Write the data out again, exactly as given.

-- Start Data provided --

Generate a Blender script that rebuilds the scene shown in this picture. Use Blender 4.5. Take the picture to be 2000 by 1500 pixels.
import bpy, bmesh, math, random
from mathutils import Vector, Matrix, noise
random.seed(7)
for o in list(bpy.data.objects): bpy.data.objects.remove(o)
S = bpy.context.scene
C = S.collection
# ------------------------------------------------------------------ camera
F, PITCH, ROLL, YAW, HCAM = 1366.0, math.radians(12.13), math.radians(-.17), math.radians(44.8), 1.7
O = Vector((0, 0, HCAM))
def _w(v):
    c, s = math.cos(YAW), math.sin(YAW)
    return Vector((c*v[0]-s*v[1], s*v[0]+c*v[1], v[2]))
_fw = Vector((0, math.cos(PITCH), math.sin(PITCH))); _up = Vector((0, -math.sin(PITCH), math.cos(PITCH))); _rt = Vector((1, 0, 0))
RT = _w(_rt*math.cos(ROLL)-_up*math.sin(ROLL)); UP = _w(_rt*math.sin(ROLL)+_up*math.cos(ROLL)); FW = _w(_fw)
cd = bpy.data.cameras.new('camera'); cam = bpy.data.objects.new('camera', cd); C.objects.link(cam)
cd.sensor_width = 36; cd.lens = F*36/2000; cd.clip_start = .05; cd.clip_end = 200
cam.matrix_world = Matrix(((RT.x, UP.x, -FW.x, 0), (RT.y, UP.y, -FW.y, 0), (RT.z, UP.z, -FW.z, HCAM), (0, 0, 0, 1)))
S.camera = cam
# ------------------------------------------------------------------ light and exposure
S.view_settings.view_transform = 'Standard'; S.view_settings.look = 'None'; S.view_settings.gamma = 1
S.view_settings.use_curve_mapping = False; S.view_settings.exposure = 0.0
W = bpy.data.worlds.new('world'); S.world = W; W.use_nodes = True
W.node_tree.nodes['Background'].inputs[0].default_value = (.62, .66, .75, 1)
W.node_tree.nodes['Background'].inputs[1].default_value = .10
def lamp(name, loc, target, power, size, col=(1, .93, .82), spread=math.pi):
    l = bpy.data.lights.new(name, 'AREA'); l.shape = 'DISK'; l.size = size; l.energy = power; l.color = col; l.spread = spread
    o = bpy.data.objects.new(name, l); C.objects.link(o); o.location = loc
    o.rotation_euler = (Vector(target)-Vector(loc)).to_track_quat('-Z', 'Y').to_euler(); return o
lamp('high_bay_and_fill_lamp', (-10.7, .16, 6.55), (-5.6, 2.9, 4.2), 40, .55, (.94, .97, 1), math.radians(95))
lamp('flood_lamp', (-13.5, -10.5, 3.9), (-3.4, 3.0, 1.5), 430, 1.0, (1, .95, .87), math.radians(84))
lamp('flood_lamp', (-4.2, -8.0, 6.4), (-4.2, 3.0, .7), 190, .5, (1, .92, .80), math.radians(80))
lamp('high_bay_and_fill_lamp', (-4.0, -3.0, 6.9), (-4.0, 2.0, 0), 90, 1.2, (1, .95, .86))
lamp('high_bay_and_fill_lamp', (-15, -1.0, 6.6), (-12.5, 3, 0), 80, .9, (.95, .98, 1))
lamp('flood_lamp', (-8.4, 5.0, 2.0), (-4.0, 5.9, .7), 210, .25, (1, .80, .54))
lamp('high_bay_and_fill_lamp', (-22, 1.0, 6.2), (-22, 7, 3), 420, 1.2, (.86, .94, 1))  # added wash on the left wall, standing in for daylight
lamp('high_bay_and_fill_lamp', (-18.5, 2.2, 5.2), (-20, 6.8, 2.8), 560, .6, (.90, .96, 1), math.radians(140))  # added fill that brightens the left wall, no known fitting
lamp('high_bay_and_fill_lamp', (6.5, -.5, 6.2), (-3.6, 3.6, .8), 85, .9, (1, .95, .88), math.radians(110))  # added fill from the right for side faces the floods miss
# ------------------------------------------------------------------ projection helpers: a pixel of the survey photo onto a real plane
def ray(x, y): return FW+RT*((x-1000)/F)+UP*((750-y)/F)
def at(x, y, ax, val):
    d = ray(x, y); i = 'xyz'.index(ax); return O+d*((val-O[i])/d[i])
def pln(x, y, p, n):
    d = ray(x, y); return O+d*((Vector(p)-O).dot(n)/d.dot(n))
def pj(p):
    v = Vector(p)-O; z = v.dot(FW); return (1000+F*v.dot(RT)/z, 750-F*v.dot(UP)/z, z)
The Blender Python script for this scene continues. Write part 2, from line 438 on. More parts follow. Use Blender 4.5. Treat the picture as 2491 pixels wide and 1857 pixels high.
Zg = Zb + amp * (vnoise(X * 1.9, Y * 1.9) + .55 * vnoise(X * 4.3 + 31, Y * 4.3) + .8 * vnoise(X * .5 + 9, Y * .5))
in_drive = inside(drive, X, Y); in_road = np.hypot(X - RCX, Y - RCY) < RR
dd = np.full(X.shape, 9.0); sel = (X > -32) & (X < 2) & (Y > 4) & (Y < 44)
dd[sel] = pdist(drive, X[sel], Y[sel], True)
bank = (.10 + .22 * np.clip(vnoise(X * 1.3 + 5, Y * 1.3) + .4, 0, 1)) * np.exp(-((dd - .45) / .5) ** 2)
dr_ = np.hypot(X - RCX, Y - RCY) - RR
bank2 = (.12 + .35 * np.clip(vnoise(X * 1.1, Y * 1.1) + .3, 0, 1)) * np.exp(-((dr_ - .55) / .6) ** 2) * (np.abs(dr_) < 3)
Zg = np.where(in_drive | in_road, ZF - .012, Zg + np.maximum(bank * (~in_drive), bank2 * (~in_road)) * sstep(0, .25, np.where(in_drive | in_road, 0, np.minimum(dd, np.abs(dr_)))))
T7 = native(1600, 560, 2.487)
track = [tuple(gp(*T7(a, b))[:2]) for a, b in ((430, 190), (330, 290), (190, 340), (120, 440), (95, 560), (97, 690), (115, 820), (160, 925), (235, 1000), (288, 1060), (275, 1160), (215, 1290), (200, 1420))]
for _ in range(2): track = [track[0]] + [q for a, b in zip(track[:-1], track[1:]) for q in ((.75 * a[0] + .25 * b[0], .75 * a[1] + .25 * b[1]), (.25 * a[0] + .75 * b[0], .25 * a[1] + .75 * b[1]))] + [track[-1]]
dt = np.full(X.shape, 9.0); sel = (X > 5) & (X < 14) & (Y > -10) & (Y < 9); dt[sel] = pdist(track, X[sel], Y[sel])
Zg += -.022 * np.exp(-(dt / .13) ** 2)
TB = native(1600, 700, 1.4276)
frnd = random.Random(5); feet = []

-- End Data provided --

Written answer:
Generate a Blender script that rebuilds the scene shown in this picture. Use Blender 4.5. Take the picture to be 2000 by 1500 pixels.
import bpy, bmesh, math, random
from mathutils import Vector, Matrix, noise
random.seed(7)
for o in list(bpy.data.objects): bpy.data.objects.remove(o)
S = bpy.context.scene
C = S.collection
# ------------------------------------------------------------------ camera
F, PITCH, ROLL, YAW, HCAM = 1366.0, math.radians(12.13), math.radians(-.17), math.radians(44.8), 1.7
O = Vector((0, 0, HCAM))
def _w(v):
    c, s = math.cos(YAW), math.sin(YAW)
    return Vector((c*v[0]-s*v[1], s*v[0]+c*v[1], v[2]))
_fw = Vector((0, math.cos(PITCH), math.sin(PITCH))); _up = Vector((0, -math.sin(PITCH), math.cos(PITCH))); _rt = Vector((1, 0, 0))
RT = _w(_rt*math.cos(ROLL)-_up*math.sin(ROLL)); UP = _w(_rt*math.sin(ROLL)+_up*math.cos(ROLL)); FW = _w(_fw)
cd = bpy.data.cameras.new('camera'); cam = bpy.data.objects.new('camera', cd); C.objects.link(cam)
cd.sensor_width = 36; cd.lens = F*36/2000; cd.clip_start = .05; cd.clip_end = 200
cam.matrix_world = Matrix(((RT.x, UP.x, -FW.x, 0), (RT.y, UP.y, -FW.y, 0), (RT.z, UP.z, -FW.z, HCAM), (0, 0, 0, 1)))
S.camera = cam
# ------------------------------------------------------------------ light and exposure
S.view_settings.view_transform = 'Standard'; S.view_settings.look = 'None'; S.view_settings.gamma = 1
S.view_settings.use_curve_mapping = False; S.view_settings.exposure = 0.0
W = bpy.data.worlds.new('world'); S.world = W; W.use_nodes = True
W.node_tree.nodes['Background'].inputs[0].default_value = (.62, .66, .75, 1)
W.node_tree.nodes['Background'].inputs[1].default_value = .10
def lamp(name, loc, target, power, size, col=(1, .93, .82), spread=math.pi):
    l = bpy.data.lights.new(name, 'AREA'); l.shape = 'DISK'; l.size = size; l.energy = power; l.color = col; l.spread = spread
    o = bpy.data.objects.new(name, l); C.objects.link(o); o.location = loc
    o.rotation_euler = (Vector(target)-Vector(loc)).to_track_quat('-Z', 'Y').to_euler(); return o
lamp('high_bay_and_fill_lamp', (-10.7, .16, 6.55), (-5.6, 2.9, 4.2), 40, .55, (.94, .97, 1), math.radians(95))
lamp('flood_lamp', (-13.5, -10.5, 3.9), (-3.4, 3.0, 1.5), 430, 1.0, (1, .95, .87), math.radians(84))
lamp('flood_lamp', (-4.2, -8.0, 6.4), (-4.2, 3.0, .7), 190, .5, (1, .92, .80), math.radians(80))
lamp('high_bay_and_fill_lamp', (-4.0, -3.0, 6.9), (-4.0, 2.0, 0), 90, 1.2, (1, .95, .86))
lamp('high_bay_and_fill_lamp', (-15, -1.0, 6.6), (-12.5, 3, 0), 80, .9, (.95, .98, 1))
lamp('flood_lamp', (-8.4, 5.0, 2.0), (-4.0, 5.9, .7), 210, .25, (1, .80, .54))
lamp('high_bay_and_fill_lamp', (-22, 1.0, 6.2), (-22, 7, 3), 420, 1.2, (.86, .94, 1))  # added wash on the left wall, standing in for daylight
lamp('high_bay_and_fill_lamp', (-18.5, 2.2, 5.2), (-20, 6.8, 2.8), 560, .6, (.90, .96, 1), math.radians(140))  # added fill that brightens the left wall, no known fitting
lamp('high_bay_and_fill_lamp', (6.5, -.5, 6.2), (-3.6, 3.6, .8), 85, .9, (1, .95, .88), math.radians(110))  # added fill from the right for side faces the floods miss
# ------------------------------------------------------------------ projection helpers: a pixel of the survey photo onto a real plane
def ray(x, y): return FW+RT*((x-1000)/F)+UP*((750-y)/F)
def at(x, y, ax, val):
    d = ray(x, y); i = 'xyz'.index(ax); return O+d*((val-O[i])/d[i])
def pln(x, y, p, n):
    d = ray(x, y); return O+d*((Vector(p)-O).dot(n)/d.dot(n))
def pj(p):
    v = Vector(p)-O; z = v.dot(FW); return (1000+F*v.dot(RT)/z, 750-F*v.dot(UP)/z, z)
The Blender Python script for this scene continues. Write part 2, from line 438 on. More parts follow. Use Blender 4.5. Treat the picture as 2491 pixels wide and 1857 pixels high.
Zg = Zb + amp * (vnoise(X * 1.9, Y * 1.9) + .55 * vnoise(X * 4.3 + 31, Y * 4.3) + .8 * vnoise(X * .5 + 9, Y * .5))
in_drive = inside(drive, X, Y); in_road = np.hypot(X - RCX, Y - RCY) < RR
dd = np.full(X.shape, 9.0); sel = (X > -32) & (X < 2) & (Y > 4) & (Y < 44)
dd[sel] = pdist(drive, X[sel], Y[sel], True)
bank = (.10 + .22 * np.clip(vnoise(X * 1.3 + 5, Y * 1.3) + .4, 0, 1)) * np.exp(-((dd - .45) / .5) ** 2)
dr_ = np.hypot(X - RCX, Y - RCY) - RR
bank2 = (.12 + .35 * np.clip(vnoise(X * 1.1, Y * 1.1) + .3, 0, 1)) * np.exp(-((dr_ - .55) / .6) ** 2) * (np.abs(dr_) < 3)
Zg = np.where(in_drive | in_road, ZF - .012, Zg + np.maximum(bank * (~in_drive), bank2 * (~in_road)) * sstep(0, .25, np.where(in_drive | in_road, 0, np.minimum(dd, np.abs(dr_)))))
T7 = native(1600, 560, 2.487)
track = [tuple(gp(*T7(a, b))[:2]) for a, b in ((430, 190), (330, 290), (190, 340), (120, 440), (95, 560), (97, 690), (115, 820), (160, 925), (235, 1000), (288, 1060), (275, 1160), (215, 1290), (200, 1420))]
for _ in range(2): track = [track[0]] + [q for a, b in zip(track[:-1], track[1:]) for q in ((.75 * a[0] + .25 * b[0], .75 * a[1] + .25 * b[1]), (.25 * a[0] + .75 * b[0], .25 * a[1] + .75 * b[1]))] + [track[-1]]
dt = np.full(X.shape, 9.0); sel = (X > 5) & (X < 14) & (Y > -10) & (Y < 9); dt[sel] = pdist(track, X[sel], Y[sel])
Zg += -.022 * np.exp(-(dt / .13) ** 2)
TB = native(1600, 700, 1.4276)
frnd = random.Random(5); feet = []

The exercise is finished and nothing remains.